Spouses Debt Is Your Debt

by : Court Tuttle

Going bankrupt can be a difficult decision. What adds to the difficulty of the decision more is that, if you are married, you may not know whether or not to file for bankruptcy together, or if only one of you should do it. Do both spouses have to declare bankruptcy, or can it be just one?

The answer to that question depends on the circumstances. Several factors affect that decision, like when the debt was incurred, whether or not the couple is separated, and how many joint accounts there are under the particular couple's names. There can be several answers to this question.

Under certain circumstances, certain options may be better than others. There is really no solution, other than that you are going bankrupt, which is more of a resort than a solution. However, the way in which you handle your bankruptcy can greatly affect how much trouble you have in the future, and it can either create more or lighten the financial burdens you are carrying.

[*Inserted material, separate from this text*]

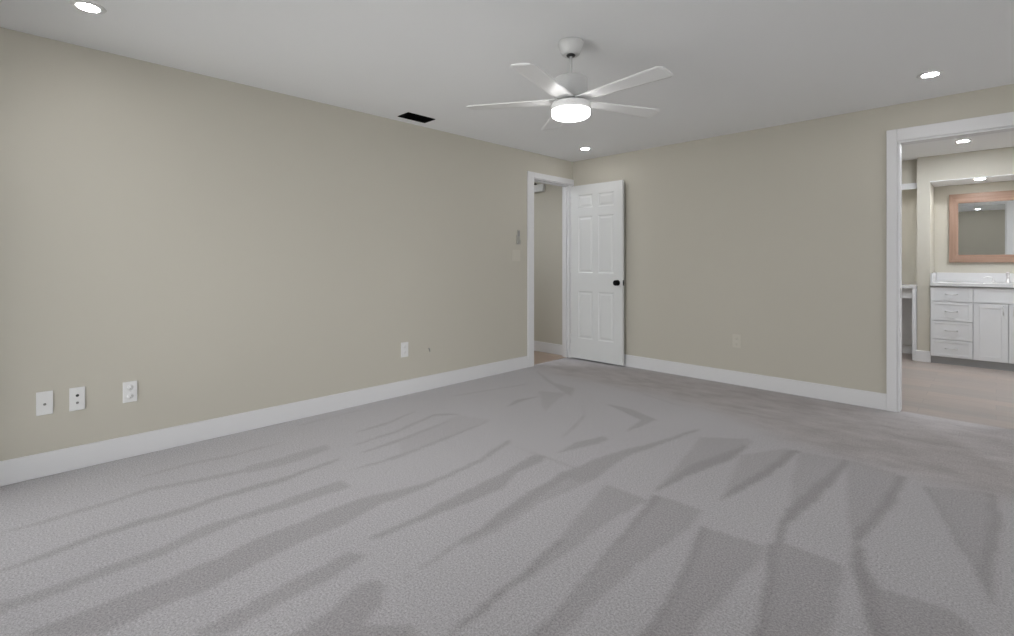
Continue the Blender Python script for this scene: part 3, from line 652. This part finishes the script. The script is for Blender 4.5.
p = plate_base('cable_plate', 'white wall plate with one grey jack, leftmost in the row of three', 'wall plate', (LX, 0.131, 0.405), 0, 0.069, 0.130, M['plate'])
jack(p, -0.006, 0.0042, M['grey']); screws(p, (-0.050, 0.050), M['plate'])
p = plate_base('cable_plate', 'white wall plate with a black jack above a grey one, middle of three', 'wall plate', (LX, 0.268, 0.402), 0, 0.069, 0.132, M['plate'])
jack(p, 0.020, 0.0050, M['black'])['label'] = 'black jack'
jack(p, -0.022, 0.0043, M['grey'])['label'] = 'grey jack'
screws(p, (-0.052, 0.052), M['plate'])
p = plate_base('wall_outlet', 'white duplex outlet, right-hand one of the three plates on the left wall', 'outlet', (LX, 0.511, 0.397), 0, 0.071, 0.126, M['plate'])
duplex(p, M['plate'], M['pale'])
p = plate_base('wall_outlet', 'white duplex outlet on the left wall, alone midway to the hallway doorway', 'outlet', (LX, 2.476, 0.405), 0, 0.076, 0.132, M['plate'])
duplex(p, M['plate'], M['pale'])
p = plate_base('wall_outlet', 'beige duplex outlet low on the far wall right of the open door', 'outlet', (-1.780, BY, 0.423), -math.pi / 2, 0.078, 0.128, M['tanplate'])
duplex(p, M['tanplate'], M['pale'])
c = thing('cable_stub', 'tiny grey cable stub poking from the left wall beyond the lone white outlet', 'cable stub', (LX, 2.738, 0.380))
MB().lathe([(0.010, 0.0), (0.010, 0.003), (0.0, 0.003)], axis='X', n=20).build('grommet', M['tanplate'], c)
MB().tube([(0.001, 0, 0.004), (0.012, 0, 0.002), (0.02, 0.0, -0.010), (0.018, 0.002, -0.026)], 0.0045).build('cable_end', M['grey'], c)

# light switch and fan remote by the hall doorway
s = plate_base('light_switch', 'beige double light switch plate left of the hallway doorway', 'light switch', (LX, 3.915, 1.258), 0, 0.130, 0.125, M['tanplate'])
for y in (-0.024, 0.024):
    r = MB().box((0.005, y - 0.0165, -0.034), (0.0085, y + 0.0165, 0.034), 0.001).build('rocker', M['tanplate'], s)
    screws(s, (), M['tanplate'])
r = thing('fan_remote', 'slim grey fan remote in its wall cradle above the light switch', 'remote control', (LX, 3.945, 1.455))
MB().box((0, -0.022, -0.070), (0.006, 0.022, 0.03), 0.002).box((0.006, -0.024, -0.072), (0.020, -0.019, -0.025), 0.001).box((0.006, 0.019, -0.072), (0.020, 0.024, -0.025), 0.001) \
    .box((0.006, -0.024, -0.074), (0.022, 0.024, -0.066), 0.001).build('cradle', M['pale'], r)
rb = MB().box((0.0065, -0.018, -0.064), (0.018, 0.018, 0.085), 0.004).build('handset', M['pale'], r)
MB().box((0.0178, -0.012, 0.015), (0.0186, 0.012, 0.072), 0.0003).build('button_pad', M['grey'], rb)

# white box high on the hallway wall
bx = thing('wall_box', 'small white box high on the hallway wall inside the narrow doorway', 'wall box', (-4.33, BY, 2.162))
MB().box((-0.125, -0.045, -0.048), (0.125, 0, 0.048), 0.004).build('cover', M['plate'], bx)
MB().box((-0.090, -0.044, 0.0475), (-0.010, -0.012, 0.068), 0.002).build('bracket', M['black'], bx)

# ------------------------------------------------------------------ bathroom vanity
VX0, VX1, VF, VB = -0.551, 0.74, 7.62, BATH_BACK
van = thing('bathroom_vanity', 'long white bathroom vanity cabinet under the wood-framed mirror', 'vanity', (VX0, VF, 0))
def vloc(b, name, mat, parent=van):
    o = b.build(name, mat, parent)
    o.location = -van.location if parent is van else (0, 0, 0)
    return o
vloc(MB().box((VX0, VF + 0.021, 0.084), (VX1, VB - 0.002, 0.900)), 'carcass', M['cab'])
vloc(MB().box((VX0 + 0.002, VF + 0.040, 0), (VX1 - 0.002, VF + 0.060, 0.083)), 'toe_kick', M['toe'])
def front(x0, x1, z0, z1, name, rail=0.045):
    """shaker front: raised border around a sunk flat panel"""
    y0, y1 = VF, VF + 0.020
    b = MB()
    b.box((x0, y0, z0), (x0 + rail, y1, z1), 0.0012, 1).box((x1 - rail, y0, z0), (x1, y1, z1), 0.0012, 1)
    b.box((x0 + rail, y0, z0), (x1 - rail, y1, z0 + rail), 0.0012, 1).box((x0 + rail, y0, z1 - rail), (x1 - rail, y1, z1), 0.0012, 1)
    b.box((x0 + rail - 0.002, y0 + 0.0045, z0 + rail - 0.002), (x1 - rail + 0.002, y1, z1 - rail + 0.002))
    return vloc(b, name, M['cab'])
def pull(parent, x, z, vertical=False, half=0.05):
    if vertical: pts = [(x, VF, z - half), (x, VF - 0.022, z - half + 0.006), (x, VF - 0.028, z), (x, VF - 0.022, z + half - 0.006), (x, VF, z + half)]
    else: pts = [(x - half, VF, z), (x - half + 0.006, VF - 0.022, z), (x, VF - 0.028, z - 0.004), (x + half - 0.006, VF - 0.022, z), (x + half, VF, z)]
    o = MB().tube(pts, [0.006, 0.0045, 0.005, 0.0045, 0.006], 10).build('pull', M['chrome'], parent)
    return o
dz = [(0.090, 0.283), (0.291, 0.501), (0.509, 0.724), (0.732, 0.896)]
for x0, x1 in ((VX0 + 0.006, -0.187), (0.379, VX1 - 0.006)):
    for z0, z1 in dz:
        f = front(x0, x1, z0, z1, 'drawer', 0.032)
        pull(f, (x0 + x1) / 2, (z0 + z1) / 2)
front(-0.181, 0.373, 0.732, 0.896, 'false_front', 0.032)
f = front(-0.181, 0.093, 0.090, 0.724, 'door', 0.050); pull(f, 0.055, 0.655, True, 0.045)
f = front(0.099, 0.373, 0.090, 0.724, 'door', 0.050); pull(f, 0.137, 0.655, True, 0.045)

ct = thing('vanity_countertop', 'white stone countertop on the bathroom vanity', 'countertop', (VX0, VF, 0.91))
cl = -ct.location
SX = 0.096
def slab():
    b = MB()
    y0, y1 = VF - 0.018, VB - 0.002
    hx, hy0, hy1 = 0.20, 7.73, 8.02
    for a, c in (((VX0, y0, 0.910), (SX - hx, y1, 0.945)), ((SX + hx, y0, 0.910), (VX1, y1, 0.945)), ((SX - hx, y0, 0.910), (SX + hx, hy0, 0.945)), ((SX - hx, hy1, 0.910), (SX + hx, y1, 0.945))):
        b.box(a, c)
    return b
o = slab().build('slab', M['quartz'], ct); o.location = cl
bs = thing('backsplash', 'low white stone backsplash along the wall below the mirror', 'backsplash', (VX0, VB, 0.945))
o = MB().box((VX0 + 0.02, VB - 0.022, 0.9455), (VX1 - 0.02, VB - 0.002, 1.055), 0.002).build('back_slab', M['quartz'], bs); o.location = -bs.location
o = MB().box((VX0, VF + 0.01, 0.9455), (VX0 + 0.019, VB - 0.002, 1.055), 0.002).build('side_slab', M['quartz'], bs); o.location = -bs.location
o = MB().box((VX0 + 0.01, VF + 0.004, 0.9005), (VX1 - 0.01, VB - 0.01, 0.910)).build('shade_strip', M['toe'], ct); o.location = cl  # grey strip stands in for the shadow gap under the slab
sk = bmesh.new()
m_ = MB()
hx, hy0, hy1 = 0.20, 7.73, 8.02
for a, c in (((SX - hx, hy0, 0.9102), (SX - hx + 0.008, hy1, 0.943)), ((SX + hx - 0.008, hy0, 0.9102), (SX + hx, hy1, 0.943)), ((SX - hx, hy0, 0.9102), (SX + hx, hy0 + 0.008, 0.943)), ((SX - hx, hy1 - 0.008, 0.9102), (SX + hx, hy1, 0.943)), ((SX - hx, hy0, 0.9102), (SX + hx, hy1, 0.9150))):
    m_.box(a, c)
sk.free()
o = m_.build('basin', M['plate'], ct); o.location = cl

fa = thing('faucet', 'chrome faucet with spout and curved levers on the white vanity countertop', 'faucet', (SX, 8.09, 0.945))
MB().lathe([(0.026, 0), (0.026, 0.006), (0.014, 0.012), (0.012, 0.085), (0.016, 0.095), (0.017, 0.118), (0.010, 0.126), (0, 0.127)], n=28).build('spout_body', M['chrome'], fa)
MB().tube([(0, 0, 0.075), (0, -0.04, 0.092), (0, -0.085, 0.088), (0, -0.11, 0.065)], [0.010, 0.010, 0.009, 0.008]).build('spout', M['chrome'], fa)
for s_ in (-1, 1):
    x = s_ * 0.115
    h = MB().lathe([(0.024, 0), (0.024, 0.006), (0.013, 0.012), (0.012, 0.035), (0.0, 0.038)], (x, 0, 0), n=24).build('handle', M['chrome'], fa)
    MB().tube([(x, 0, 0.034), (x + s_ * 0.02, -0.005, 0.060), (x + s_ * 0.055, -0.01, 0.066), (x + s_ * 0.085, -0.012, 0.052)], [0.008, 0.008, 0.007, 0.006]).build('lever', M['chrome'], h)

mi = thing('wall_mirror', 'large mirror in a reddish brown wood frame above the vanity', 'mirror', (0.095, BATH_BACK, 1.6))
x0, x1, z0, z1, fw, fd = -0.509, 0.509, -0.42, 0.418, 0.085, 0.035
def bar(pts, name, mat):
    bm = bmesh.new()
    f0 = [bm.verts.new((x, -fd, z)) for x, z in pts]; f1 = [bm.verts.new((x, -0.001, z)) for x, z in pts]
    bm.faces.new(f0); bm.faces.new(f1)
    for j in range(4): bm.faces.new((f0[j], f0[(j + 1) % 4], f1[(j + 1) % 4], f1[j]))
    es = [e for e in bm.edges if all(abs(v_.co.y + fd) < 1e-6 for v_ in e.verts)]
    bmesh.ops.bevel(bm, geom=es, offset=0.006, segments=2, affect='EDGES')
    m = MB(); m.bm.free(); m.bm = bm
    return m.build(name, mat, mi)
i0, i1, j0, j1 = x0 + fw, x1 - fw, z0 + fw + 0.008, z1 - fw - 0.030
bar([(x0, z0), (x1, z0), (i1, j0), (i0, j0)], 'frame_rail', M['frame_h']); bar([(x0, z1), (x1, z1), (i1, j1), (i0, j1)], 'frame_rail', M['frame_h'])
bar([(x0, z0), (x0, z1), (i0, j1), (i0, j0)], 'frame_stile', M['frame_v']); bar([(x1, z0), (x1, z1), (i1, j1), (i1, j0)], 'frame_stile', M['frame_v'])
MB().box((i0 - 0.006, -0.016, j0 - 0.006), (i1 + 0.006, -0.012, j1 + 0.006)).build('mirror_glass', M['mirror'], mi)

# white counter with open knee space left of the pier
cb = thing('makeup_counter', 'white counter with open knee space in the alcove left of the bathroom pier', 'counter', (-1.4, 7.66, 0))
cc = -cb.location
CX0, CX1 = -2.08, -0.676
def cl_(b, name, mat):
    o = b.build(name, mat, cb); o.location = cc; return o
cl_(MB().box((CX0, 7.645, 0.868), (CX1, BATH_BACK - 0.004, 0.900), 0.003), 'countertop', M['quartz'])
cl_(MB().box((CX1 - 0.042, 7.655, 0), (CX1 - 0.001, BATH_BACK - 0.02, 0.868), 0.002), 'end_panel', M['cab'])
cl_(MB().box((CX0, 7.655, 0), (CX0 + 0.04, BATH_BACK - 0.02, 0.868), 0.002), 'end_panel', M['cab'])
cl_(MB().box((CX0 + 0.04, 7.70, 0.745), (CX1 - 0.042, 7.72, 0.868), 0.002), 'apron', M['cab'])
cl_(MB().box((CX0 + 0.04, BATH_BACK - 0.035, 0.115), (CX1 - 0.042, BATH_BACK - 0.022, 0.868), 0.002), 'back_panel', M['cab'])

If you and your spouse are no longer together, obviously you are not obligated to file for bankruptcy together. In fact, it may be a better choice for you, so that you do not have to associate your finances together anymore. This is especially the best option if only one spouse is responsible for the debt for which you are going bankrupt, because only the person responsible should have to pay, and only the person whose name is on the contract will pay.

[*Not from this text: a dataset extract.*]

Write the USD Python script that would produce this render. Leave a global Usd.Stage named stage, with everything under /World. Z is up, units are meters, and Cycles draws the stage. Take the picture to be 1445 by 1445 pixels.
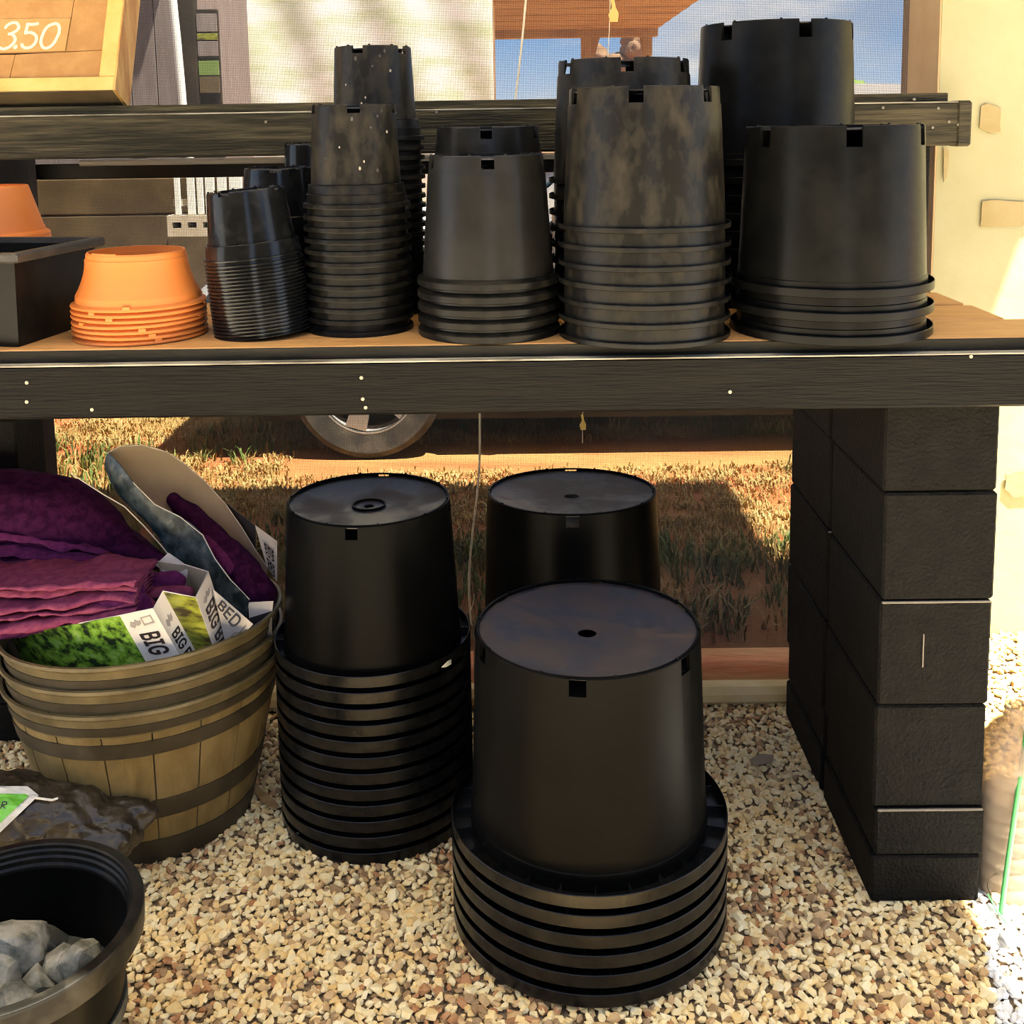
import math, random
import numpy as np, trimesh, shapely
from shapely.geometry import Polygon, LineString
from shapely import affinity
import manifold3d
from manifold3d import Manifold, CrossSection
import usdkit, meshkit
from pxr import Usd, UsdGeom, UsdLux, UsdShade, Gf, Sdf

stage = Usd.Stage.CreateInMemory()
UsdGeom.SetStageUpAxis(stage, 'Z'); UsdGeom.SetStageMetersPerUnit(stage, 1.0)
UsdGeom.Xform.Define(stage, '/World'); UsdGeom.Scope.Define(stage, '/World/Looks')
rng = np.random.default_rng(7); random.seed(7)

# ------------------------------------------------------------------ camera
CAM = np.array([-.6012, -1.7963, 1.3696]); YAW, PITCH, ROLL, FPX, CY = -.0081, .1331, -.0153, 1566., 386.2
cw, sw = math.cos(YAW), math.sin(YAW)
FWD = np.array([sw*math.cos(PITCH), cw*math.cos(PITCH), -math.sin(PITCH)])
_r = np.array([cw, -sw, 0.]); _u = np.cross(_r, FWD)
RGT = math.cos(ROLL)*_r + math.sin(ROLL)*_u; UPV = math.cos(ROLL)*_u - math.sin(ROLL)*_r
camera = UsdGeom.Camera.Define(stage, '/World/camera')
camera.CreateHorizontalApertureAttr(36.0); camera.CreateVerticalApertureAttr(36.0)
camera.CreateFocalLengthAttr(FPX/1445*36.0); camera.CreateVerticalApertureOffsetAttr((CY-722.5)/1445*36.0)
camera.CreateClippingRangeAttr(Gf.Vec2f(.05, 500))
camera.AddTransformOp().Set(Gf.Matrix4d(*RGT, 0, *UPV, 0, *(-FWD), 0, *CAM, 1))
EXPOSURE = 1.68
camera.CreateExposureAttr(EXPOSURE)

# ------------------------------------------------------------------ sky and sun
def material(name, nodes, links, surface): return usdkit.material(stage, '/World/Looks/'+name, nodes, links, surface=surface)
SKY_SHIFT = (2.2, 1.7, .5)
sky_mat = material('sky_look', {
    "t": ("texture_coordinate", {}), "x": ("separate_xyz", {}),
    "g": ("rgb_ramp", {"ramp": [(0., (.70, .82, .95)), (.075, (.30, .52, .86)), (.2, (.10, .30, .72)), (.4, (.045, .18, .55)), (1., (.03, .12, .42))]}),
    "m": ("mapping", {"scale": (1., 1., 2.6), "location": SKY_SHIFT}),
    "n": ("noise_texture", {"scale": 3.0, "detail": 8., "roughness": .58}), "n2": ("noise_texture", {"scale": 7.5, "detail": 6., "roughness": .55}),
    "r": ("rgb_ramp", {"ramp": [(.42, (0, 0, 0)), (.60, (1, 1, 1))]}), "r2": ("rgb_ramp", {"ramp": [(.36, (.46, .54, .68)), (.66, (1.12, 1.04, .92))]}),
    "c": ("mix", {}), "b": ("background_shader", {"strength": .86})},
    [("t.generated", "x.vector"), ("x.z", "g.fac"), ("t.generated", "m.vector"), ("m.vector", "n.vector"), ("n.fac", "r.fac"), ("m.vector", "n2.vector"), ("n2.fac", "r2.fac"),
     ("r.color", "c.fac"), ("g.color", "c.color1"), ("r2.color", "c.color2"), ("c.color", "b.color")], "b.background")
dome = UsdLux.DomeLight.Define(stage, '/World/sky'); dome.CreateIntensityAttr(1.0)
UsdShade.MaterialBindingAPI.Apply(dome.GetPrim()).Bind(sky_mat)
sun = UsdLux.DistantLight.Define(stage, '/World/sun'); sun.CreateAngleAttr(.53)
SUN = 3.2                                                      # irradiance; the lamp takes the radiance of its disc
sun.CreateIntensityAttr(SUN/(math.pi*math.radians(.265)**2)); sun.CreateColorAttr(Gf.Vec3f(1.0, .93, .80))
sun.AddTransformOp().Set(Gf.Matrix4d().SetRotate(Gf.Rotation(Gf.Vec3d(0, 0, -1), Gf.Vec3d(-.33, .20, -1).GetNormalized())))

# ------------------------------------------------------------------ helpers
def at(px, py, y):
    """The world point at depth y that was measured at a pixel of the photograph."""
    d = FWD*FPX + RGT*(px-722.5) - UPV*(py-CY)
    return CAM + d*((y-CAM[1])/d[1])
def pxm(y): return (y-CAM[1])*1.01/FPX          # metres per pixel at depth y
used = {}
def free(parent, name):
    k = (parent, name); n = used.get(k, 0); used[k] = n+1
    return f'{parent}/{name}' + (f'_{n:03d}' if n else '')
def keys(prim, label=None, cat=None, group=None, kind=None):
    for k, v in (('label', label), ('category', cat), ('group', group), ('kind', kind)):
        if v: prim.SetCustomDataByKey(k, v)
    return prim
def place(x, loc, rot):
    x.AddTranslateOp().Set(Gf.Vec3d(*map(float, loc))); x.AddRotateZYXOp().Set(Gf.Vec3f(*map(float, rot)))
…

Debt incurred prior to marriage by one spouse is, in fact, that person's responsibility. It is their obligation only to pay for their debt, unless of course you cosigned for that debt. Only the people who signed the contract are obligated by law to pay the debt, therefore, if you are not obligated to pay, there is no need for you to go bankrupt as well.

If two spouses have jointly signed for a credit account and have resorted to bankruptcy, it is both parties' obligation to pay. Because of this, you would most likely both want to file for bankruptcy. If only one spouse files, then the debt is still owed by the person who did not file.

Sure, perhaps it would leave one credit report clean, but it would not remove the debt from the household. If you want the protection from the debts that you owe together, you must both file for bankruptcy. Bankruptcy laws cannot protect both spouses if only one declares individually.

The reason you would want to file individually is because of your credit reports. If one person will not be obligated to pay off the debt if the other files for bankruptcy, then the only one that should file is the one responsible for the debt. This will leave the other's credit report untouched, giving them the opportunity to get credit more easily in the future.